Stop for Me starts Apr. 18 with St. Paul Police Department officer training. The first enforcement activities are Apr. 18-May 1. This phase, in which motorists will receive warnings, is when school and media engagement ramps up. The follow-up phases, when motorists could receive tickets are June 4-18, Aug. 6-20 and Oct. 1-15. Neighborhood locations haven’t been announced.

Last year St. Paul had 60 enforcement events.

Stop for Me is getting underway at the same time city Public Works staff are rolling ideas for a citywide pedestrian plan. A plan open house Mar. 22 at Arlington Hills Community Center drew a large crowd. One goal of the plan is to ensure that the City adds sidewalks in places where there are none and makes it safer for people to walk.

Stop for Me focuses on getting people safely across streets.

“High-visibility enforcement sends the messages that we care about pedestrians,” said Nichole Morris. It also sends a message that the city is serious about law enforcement. Morris is the director of the HumanFIRST Laboratory in the University of Minnesota Department of Mechanical Engineering.

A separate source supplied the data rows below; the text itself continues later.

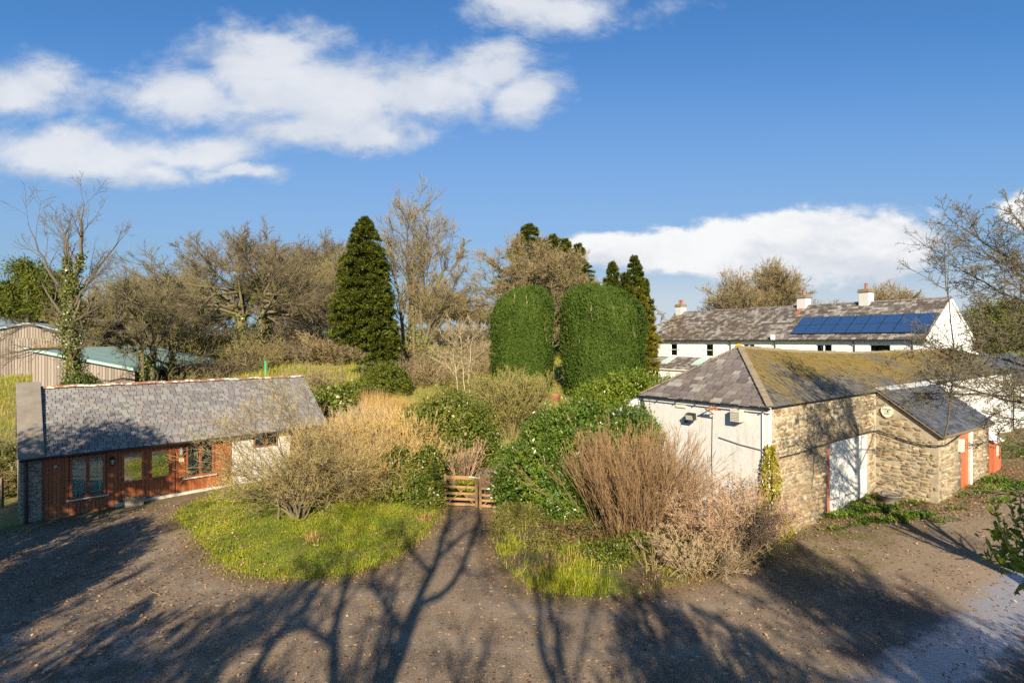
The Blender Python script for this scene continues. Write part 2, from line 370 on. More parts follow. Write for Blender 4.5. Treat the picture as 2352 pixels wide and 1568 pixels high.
def resample(poly, rad, k):
    p = np.array(poly, float); s = np.concatenate([[0], np.cumsum(np.linalg.norm(np.diff(p, axis=0), axis=1))]); u = np.linspace(0, s[-1], k + 1)
    return np.stack([np.interp(u, s, p[:, i]) for i in range(3)], 1), np.interp(u, s, rad)
def walk(rng, P, D, L, R0, R1, K, wob, up, sag=0):
    n = len(P); pts = np.empty((n, K + 1, 3)); pts[:, 0] = P; d = nrm(D)
    for i in range(K):
        d = d + rng.normal(0, wob, (n, 3)); d[:, 2] += up - sag * i / K; d = nrm(d)
        pts[:, i + 1] = pts[:, i] + d * (L / K)[:, None]
    u = np.linspace(0, 1, K + 1)[None, :]
    return pts, R0[:, None] * (1 - u) + R1[:, None] * u
def sprout(rng, pts, rad, n, t=(.2, 1), ang=(30, 60), ln=.5, lvar=.35, K=4, wob=.15, up=.05, rr=.55, rmin=.008, flat=1.0, taper=.5, absl=None, sag=0):
    m, k, _ = pts.shape; par = np.repeat(np.arange(m), n); N = len(par)
    u = t[0] + (t[1] - t[0]) * rng.random(N) ** .85
    f = u * (k - 1); i = np.minimum(f.astype(int), k - 2); w = (f - i)[:, None]
    p = pts[par, i] * (1 - w) + pts[par, i + 1] * w; r = rad[par, i] * (1 - w[:, 0]) + rad[par, i + 1] * w[:, 0]
    tan = nrm(pts[par, i + 1] - pts[par, i]); rv = rng.normal(0, 1, (N, 3)); rv[:, 2] *= flat
    perp = nrm(rv - tan * (rv * tan).sum(1, keepdims=True)); a = np.radians(rng.uniform(*ang, N))[:, None]
    d = np.cos(a) * tan + np.sin(a) * perp
    pl = np.linalg.norm(np.diff(pts, axis=1), axis=2).sum(1)[par]
    L = (absl if absl is not None else pl * ln) * (1 - taper * u) * rng.uniform(1 - lvar, 1 + lvar, N)
    R0 = np.maximum(r * rr, rmin); return walk(rng, p, d, L, R0, np.maximum(R0 * .35, rmin * .7), K, wob, up, sag)
def leaves(rng, P, D, Nn, L, W, fold=.25):
    """one pointed leaf per point: base P, direction D, facing Nn"""
    n = len(P); D = nrm(D); S = nrm(np.cross(D, Nn)); Nn = np.cross(S, D)
    L = np.broadcast_to(L, (n,))[:, None]; W = np.broadcast_to(W, (n,))[:, None]
    V = np.stack([P, P + D * L * .5 + S * W * .5 + Nn * W * fold, P + D * L, P + D * L * .5 - S * W * .5 + Nn * W * fold], 1)
    return V.reshape(-1, 3), np.arange(4 * n).reshape(n, 4)
def blades(rng, P, h, w, lean=.35, droop=.3):
    n = len(P); a = rng.uniform(0, 2 * math.pi, n); h = np.broadcast_to(h, (n,)); ld = np.stack([np.cos(a), np.sin(a), np.zeros(n)], 1)
    b = a + rng.uniform(.6, 2.5, n); s = np.stack([np.cos(b), np.sin(b), np.zeros(n)], 1) * np.broadcast_to(w, (n,))[:, None] / 2
    le = np.abs(rng.normal(0, lean, n))[:, None]; z = np.array([0, 0, 1.]); hh = h[:, None]
    m = P + z * hh * .55 + ld * hh * le * .4; tp = P + z * hh * (1 - droop * le) + ld * hh * le * 1.1
    V = np.stack([P - s, P + s, m + s * .8, m - s * .8, tp + s * .12, tp - s * .12], 1).reshape(-1, 3)
    i = np.arange(n)[:, None] * 6
    return V, np.concatenate([i + np.array([[0, 1, 2, 3]]), i + np.array([[3, 2, 4, 5]])])
def wavy(seed, P, f):
    r = np.random.default_rng(seed); out = 0
    for k in range(4): out = out + np.sin(P @ (r.normal(0, f * (1 + .6 * k), 3)) + r.uniform(0, 6.28)) / (1 + .5 * k)
    return out / 2.2
def blob(seed, c, r, nu=18, nv=12, amp=.12):
    th = np.linspace(0, 2 * math.pi, nu, endpoint=False); ph = np.linspace(.02, math.pi - .02, nv)
    d = np.stack([np.outer(np.sin(ph), np.cos(th)), np.outer(np.sin(ph), np.sin(th)), np.outer(np.cos(ph), np.ones(nu))], -1).reshape(-1, 3)
    V = np.array(c) + d * np.array(r) * (1 + amp * wavy(seed, d, 3.0))[:, None]
    idx = np.arange(nu * nv).reshape(nv, nu); j = np.roll(idx, -1, 1)
    return V, np.stack([idx[:-1], idx[1:], j[1:], j[:-1]], -1).reshape(-1, 4)
def lumpy(rng, lumps, n, L, W, per=5, spread=.1, out=.6, up=.25, rough=.14, core=.8, seed=1, lv=.3, zmin=0.0):
    """leafy mass: rosettes of leaves over a group of uneven lumps"""
    lumps = np.array(lumps, float); C, Rr = lumps[:, :3], lumps[:, 3:]
    ar = (Rr[:, 0] * Rr[:, 1] + Rr[:, 0] * Rr[:, 2] + Rr[:, 1] * Rr[:, 2]); k = rng.choice(len(lumps), n * 2, p=ar / ar.sum())
    d = nrm(rng.normal(0, 1, (n * 2, 3))); s = 1 + rough * wavy(seed, C[k] + d * Rr[k], 1.8) + rng.uniform(-.2, .07, n * 2)
    P = C[k] + d * Rr[k] * s[:, None]
    ins = np.zeros(len(P), bool)
    for i in range(len(lumps)):
        ins |= (((P - C[i]) / Rr[i]) ** 2).sum(1) < .66
    keep = (~ins) & (P[:, 2] > zmin) & (wavy(seed + 50, P, 3.2) > rng.uniform(-.75, -.2, len(P))); P, d, k = P[keep][:n], d[keep][:n], k[keep][:n]
    nn = nrm(d / Rr[k])
    P = np.repeat(P, per, 0) + rng.normal(0, spread, (len(P) * per, 3)); nn = np.repeat(nn, per, 0)
    D = nn * out + rng.normal(0, .6, P.shape); D[:, 2] += up
    N = nn + rng.normal(0, .5, P.shape) + np.array([0, 0, .5])
    parts = [leaves(rng, P, D, N, L * rng.uniform(.45, 1.45, len(P)), W * rng.uniform(.55, 1.4, len(P)))]
    if core:   # an inner shell of larger leaves so the mass is not hollow
        m = n; k = rng.choice(len(lumps), m, p=ar / ar.sum()); d = nrm(rng.normal(0, 1, (m, 3))); P = C[k] + d * Rr[k] * (core * rng.uniform(.75, 1.05, m))[:, None]
        P = P[P[:, 2] > zmin]; d = d[:len(P)]
        parts.append(leaves(rng, P, rng.normal(0, 1, P.shape), nrm(P - np.array([0, 0, .3])) + rng.normal(0, .4, P.shape), L * 2.2, W * 3.2))
    return merge(parts)
def mesh_of(name, parts, m, smooth=False):
    V, Q = merge(parts); return npmesh(name, V, Q, m, smooth=smooth)

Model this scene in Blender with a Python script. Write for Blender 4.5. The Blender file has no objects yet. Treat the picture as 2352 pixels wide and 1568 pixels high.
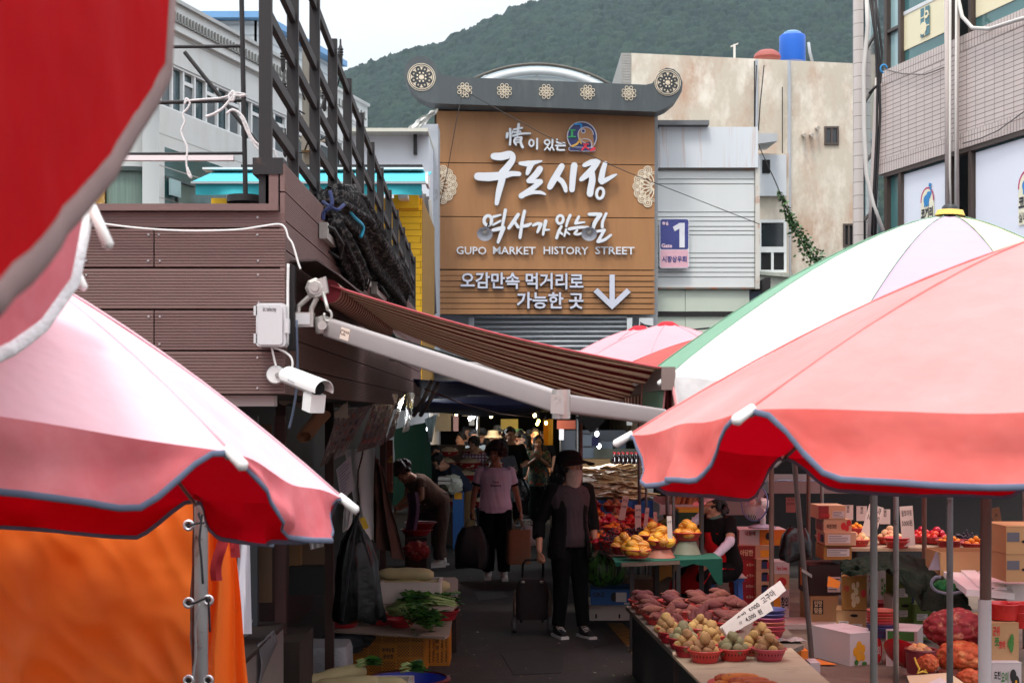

She describes her work as a mix of engineering and psychology.

This year’s Stop for Me enforcement includes the option for police to evaluate circumstances and check a box indicating if a motorist is endangering life or property. Checking that box means the driver automatically goes to court and cannot simply pay the fine, said Sgt. Jeremy Ellison.

Morris reviewed recent research conducted at several St. Paul intersections without signals. Teams worked at the intersections, with one person crossing the street and a second making notes of driver behavior. A wide range of two-lane and four-lane streets were studied citywide. Some have pedestrian refuges or medians and others don’t.

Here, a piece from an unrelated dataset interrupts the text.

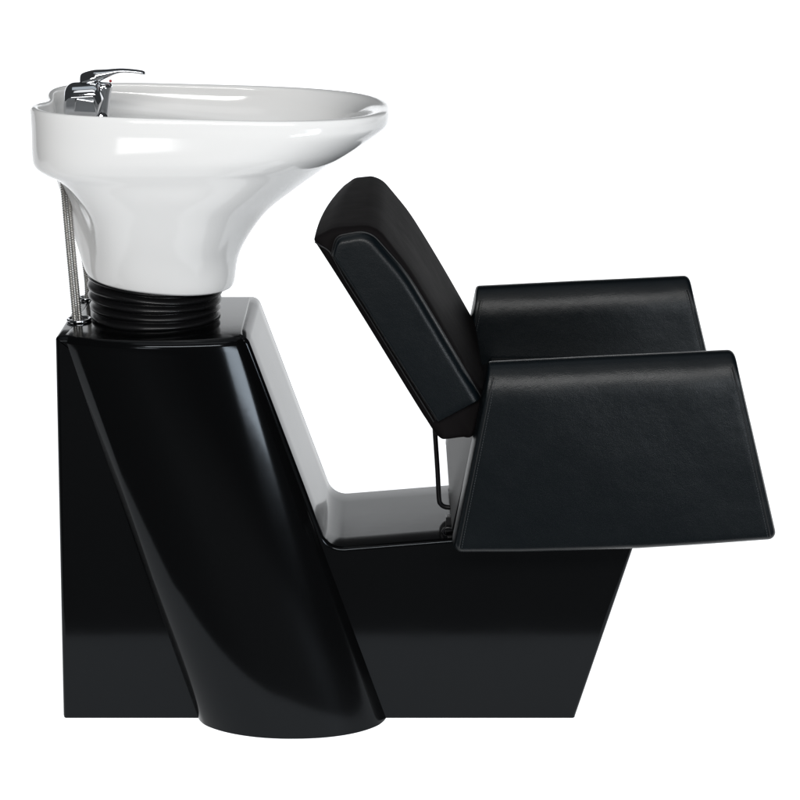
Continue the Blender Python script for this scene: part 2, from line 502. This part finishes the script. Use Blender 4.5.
if rn.x < 0: rn = -rn
cushion(bm, P, [.006, .045, .040, .4, .02, .026, .016], [.006, .008, .006, .005, .012, .012, .014], -.25, .25, .016, wob=wob)
back = link("backrest", bm, matt_leather, unit)
for sg in (-1, 1):
    P = [xz(a, b, Y) for a, b in [(331, 254), (336, 236), (369, 230), (406, 273), (481, 397), (437, 420)]]
    RD = [.008, .016, .034, .3, .003, .003]
    bm = bmesh.new()
    y0, y1 = (-.268, -.232) if sg < 0 else (.232, .268)
    q = cushion(bm, P, RD, [.006, .011, .013, .013, .003, .005], y0, y1, .014, .003 if sg < 0 else 0, .003 if sg > 0 else 0, step=.008, wob=wob)
    sp = link("side_panel", bm, leather, back)
    bm = bmesh.new()
    line = [wob(Vector((p[0], sg * .2512, p[1]))) for p in resample(round_poly(P, RD), .008)]
    tube(bm, line + [line[0]], .0015, 8)
    link("piping", bm, seam_m, back)
# seam across the back top corner
bm = bmesh.new()
seam = [at(315, 243, -.25) + Vector((0, .006, 0)), at(321, 246, -.252), at(327, 249.5, -.2515), at(332, 255.5, -.2515), at(346, 281, -.2515), at(366, 312, -.2515), at(387, 346, -.2515), at(411, 385, -.2515), at(434, 422, -.2515)]
tube(bm, catmull([tuple(p) for p in seam], 6), .0011, 8)
link("piping", bm, seam_m, back)

# ---------- support rod and hinge at the foot of the backrest
bm = bmesh.new()
tube(bm, catmull([tuple(at(a, b, -.02)) for a, b in ((434, 415), (435, 432), (437.5, 470), (439, 498), (441, 504), (446, 507), (456, 507.5))], 8), .0042, 12)
link("support_rod", bm, steel_black, unit)
bm = bmesh.new()
a0 = at(446, 517, -.1); a1 = at(456, 534, -.1)
cushion(bm, [(a0.x, a0.z), (a1.x, a0.z), (a1.x, a1.z - .003), (a0.x, a1.z - .003)], [.002] * 4, .001, -.1, -.085, .001)
tube(bm, catmull([tuple(at(a, b, -.105)) for a, b in ((452, 528), (446, 528), (443, 532), (445, 537), (452, 537))], 6), .0028, 8)
link("hinge_bracket", bm, steel_black, unit)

In the recent tests vehicles did 1,581 crossings. The average test had about 67 vehicles per period, and 20 pedestrian crossings during that time. On average, only three in 10 vehicles stopped.

“We have a driving culture problem in St. Paul,” Morris said. “It requires a cultural solution.” While education enforcement and street engineering can provide some help, Morris said safe driving needs to be reinforced through other cues. One idea is to post signs during Stop for Me, to indicate the percentage of drivers who stop for pedestrians.

That percentage was only 31 percent during the recent data collection, a statistic Morris said, “is nothing to smile about.” Posting the percentage and encouraging drivers to change behavior “could become a community rallying cry. This is what St. Paul does. We stop for pedestrians.”

Morris is not sure why St. Paul has such a low percentage of people who stop. One issue is four-lane streets or wider two-lane streets.

One dangerous situation, which has claimed the lives of some St. Paul pedestrians in recent years, is on four-lane streets. One motorist will stop for the pedestrian, while another flies through. Ellison said that’s one reason why it is important to stop father back for pedestrians, to give them better sightlines.

Pedestrian fatalities and injuries represent a growing number of all traffic fatalities and injuries nationwide. Between 2004 and 2013, the percent of traffic deaths for pedestrians rose from 10.9 percent of the total to 14.5 percent.

The uptick in motor vehicle-pedestrian accidents is also being seen in St. Paul, said Morris. In 2015 the city had 146 vehicle-pedestrian crashes, with six being fatalities. 2016 had 188 crashes and four fatalities. 2017 ended with 193 crashes and three fatalities.